Yes, let’s turn the hose on her.

kateandme · 11/04/2019 07:06

if he talks about kindness a lot.maybe just say some people n matter how kind you are haven't quite learn how to be as kind yet.but that this doesn't make him bad it means they need more time and help with that.but in the mean time we don't need to play with those people or let them be nasty to us.

AuntieCJ · 11/04/2019 07:10

So much sympathy for the wrong person here. The OP was writing about her son who is being treated very cruelly by an older girl. Her behaviour is totally unacceptable, no matter what the cause.

If she is allowed to get away with this she can only get worse. OP, keep her away from your DS. If she abuses him from behind the hedge go and tell her parents straight away, they have to deal with this. Her behaviour is vile, it doesn't mean she is vile.

jellycatspyjamas · 11/04/2019 07:17

Her behaviour is totally unacceptable, no matter what the cause.

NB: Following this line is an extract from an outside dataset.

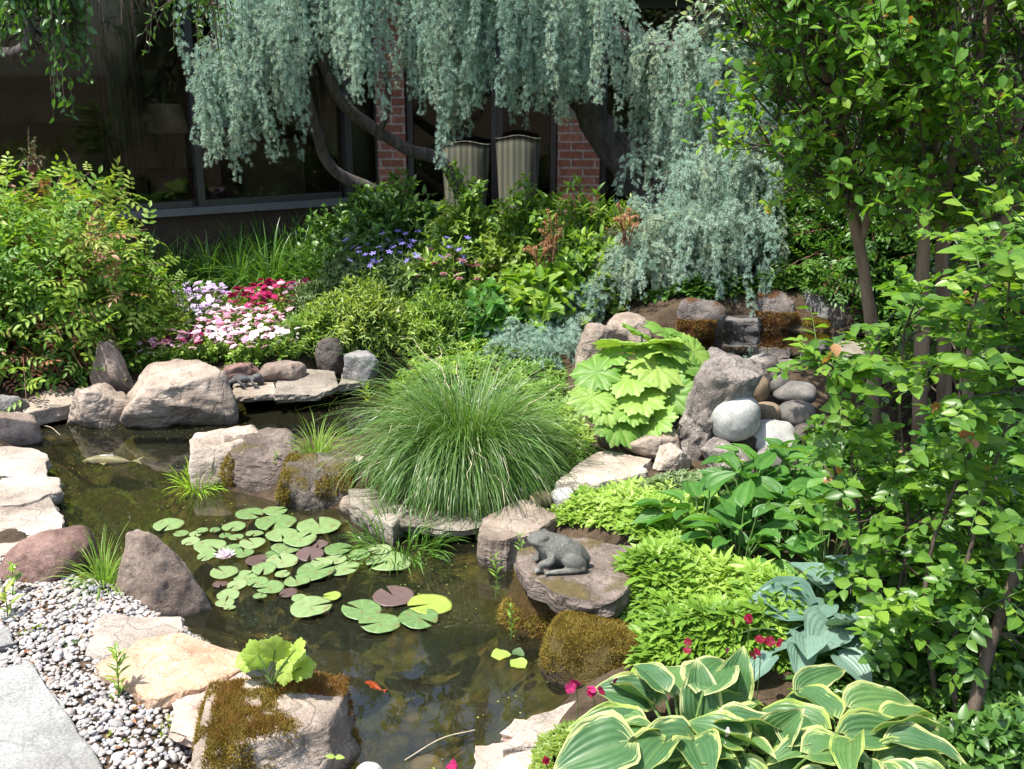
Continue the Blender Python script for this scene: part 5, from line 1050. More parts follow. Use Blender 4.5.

I’ve not seen anyone say her behaviour is acceptable, I’ve seen people try to explain why it’s not just as simple as telling the girl to stop and her know how to do that. I’ve seen people try to explain that the other mum staying calm and casual is the right approach to parenting an adopted child and doesn’t mean she’s not taking it seriously. And I’ve seen people, myself included, try to defend a child being spoken about in arguably worse terms by adults who claim to know better. But no one has said her behaviour is ok.

Bisset · 11/04/2019 07:17

Bisset, language about the girl's mother being "allowed" time when she isn't supervising her is not helpful.

I didn’t mean for it to be helpful Confused. Simply factual.

Samcro · 11/04/2019 07:33

so much victim blaming here

Turquoisetamborine · 11/04/2019 07:37

Your first responsibility is to your son. Let the other mother deal with her daughter, that’s not your concern.

Put a big fuck off fence in front of the hedge and see how she likes whispering through that. You shouldn’t have to worry about your son in his own garden.